Kirby, Percy, Winnie and Chico, all stay in Redondo Beach with her parents when Morgan is at school, but their acquisition was largely her undertaking.

“Kirby is actually funny,” recalls Morgan, whose mom, Tracy, supports her daughter’s dog rescue efforts. “After I was done with a tournament, we had time to kill before we went to my brother’s last game for his tournament. So we were thinking about getting another dog but it didn’t really cross our mind. I was like ‘Mom, there’s a shelter right down there,’ so we went and then we just got Kirby right then. All our dogs…we just showed up to the shelter and got them, we didn’t have to wait.”

Stickney also enjoys accompanying her church group to prepare food for the homeless, and she attributes her love of philanthropy to her mom.

“I feel like my mom’s always been kind of somebody that loves to help other people. So it kind of just passed down to me,” admits Stickney, who has plans to volunteer as a hockey camp counselor this summer at Toyota Sports Performance Center where she played for the Jr. Kings. “So I love to help anyone that I can.”

Morgan is hoping that her selection to the WHL helps people in a different way. She wants people to know that hockey is a sport for girls just as much as boys.

“There are so many women that I met when I was younger and they inspired me so much, like Blake Bolden, and we met a bunch of Olympians, too,” says Stickney, who played on boys’ teams while a member of the Jr. Kings. “I’m trying to grow the game…hockey, when you look at it right away, it’s not a woman’s sport as big as soccer, but it’s growing. You can play with the boys as long as you work hard.”

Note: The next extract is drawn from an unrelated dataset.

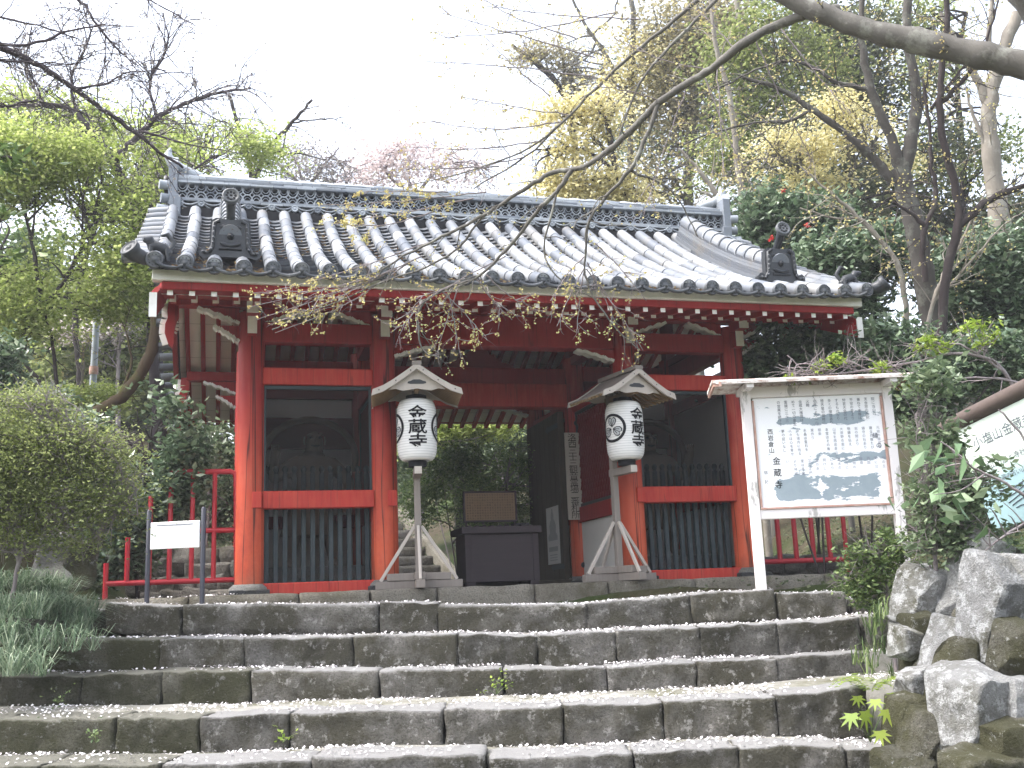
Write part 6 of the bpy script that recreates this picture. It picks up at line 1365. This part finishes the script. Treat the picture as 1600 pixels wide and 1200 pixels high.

Stickney helped the Jr.Kings earn a top-five rank nationally each of the four years she played, including a number one ranking for the 2020-21 campaign. She’s won 37 tournaments since 2017, and was selected to CCM Girls 68, as one of the top 68 female players in the United States.

It all led up to the moment Stickney got the call to let her know she had been drafted by the Winterhawks. She was in her dorm room at Shattuck, with her friends, when the phone rang.

“It was such a cool experience, even still I can’t wait for training camp,” Stickney confesses. “Right after I got drafted I couldn’t believe it. All my friends were just as surprised as I was.”

Attending the Portland Winterhawks training camp at the end of August is something Stickney is looking forward to, even though she knows she won’t dress a game for the team. Morgan aspires to play college hockey somewhere and playing for the Winterhawks would negate her NCAA eligibility.

How does a 15-year-old react to the news that she just made American history?

“It’s so cool, but it doesn’t mean anything until I really prove it,” says Stickney, who wants to make it on the US Olympic Team one day.

It all makes sense. Stickney has a flag hanging in her dorm room with a quote on it that she tries to honor in every day life. The flag reads: “No one cares, work harder.”